World leaders Saturday condemned China's latest nuclear test and showed no signs of appeasement at Beijing's announcement that it would end all testing after just one more atomic explosion.
"The United States deeply regrets this action," Press Secretary Mike McCurry said in a statement issued by the White House. "We urge China to refrain from further nuclear tests and to join in a global moratorium," he said.The environmental group Greenpeace and angry residents of the atomic-bomb scarred Japanese cities of Hiroshima and Nagasaki joined in condemnation of a blast that leaves China as the world's only nuclear power still conducting tests.
There was not only concern at what the explosion meant for the strategic situation in the volatile Asian region but also what it might do to the drive to sign a worldwide Comprehensive Test Ban Treaty before the end of this year.
"We are very disappointed as China had stepped toward an early conclusion of a comprehensive nuclear test ban treaty. I hope there will be no more tests," Japanese Prime Minister Ryutaro Hashimoto told reporters.
"I was sorry to learn of China's latest nuclear weapons test," German Foreign Minister Klaus Kin-kel said in a statement. "It discounts the flexible stance China has shown of late on the issue of peaceful nuclear explosions."
Kinkel described nuclear weapons testing as "a relic of the Cold War era that has now lost any justification."
The blast at the Lop Nor test site in northwestern Xinjiang was recorded at 10:56 a.m. Chinese time (8:56 p.m. MDT Friday) and created a shock that was registered at 5.7 on the Richter scale.
The test was the 44th nuclear explosion at the Lop Nor underground test site since tests started there in 1964, Western records show. China carried out two tests last year.
In announcing the latest test, China said it will conduct another nuclear test before September this year after which it will exercise a moratorium on nuclear testing.
Diplomats said the explosion, two days after Beijing agreed to abandon demands that an international test ban treaty exempt "peaceful" blasts, was part of China's scramble to upgrade its arsenal before the ban takes effect at the end of this year.
The other four declared nuclear powers - the United States, Russia, Britain and France - have all backed the test ban treaty without exception.
Australia, which was in the forefront of condemnation of France last year for its nuclear testing in the Pacific Ocean, described the Chinese action as "insensitive."
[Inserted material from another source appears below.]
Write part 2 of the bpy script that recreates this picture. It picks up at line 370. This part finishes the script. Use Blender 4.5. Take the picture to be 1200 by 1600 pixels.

"It is particularly regrettable that China continues to test when the negotiations for a Comprehensive Test Ban Treaty are at a critical juncture," Australian Prime Minister John Howard said. The deadline for a draft CTBT is June 30.
In Manila, Greenpeace campaigners set sail for Shanghai on a voyage of nuclear protest and said the test only increased their determination to ignore China's efforts to discourage their trip.
The MV Greenpeace, refurbished after being seized by the French military last year near a French nuclear test site, left Manila in the evening, its departure delayed several hours because of a maintenance problem.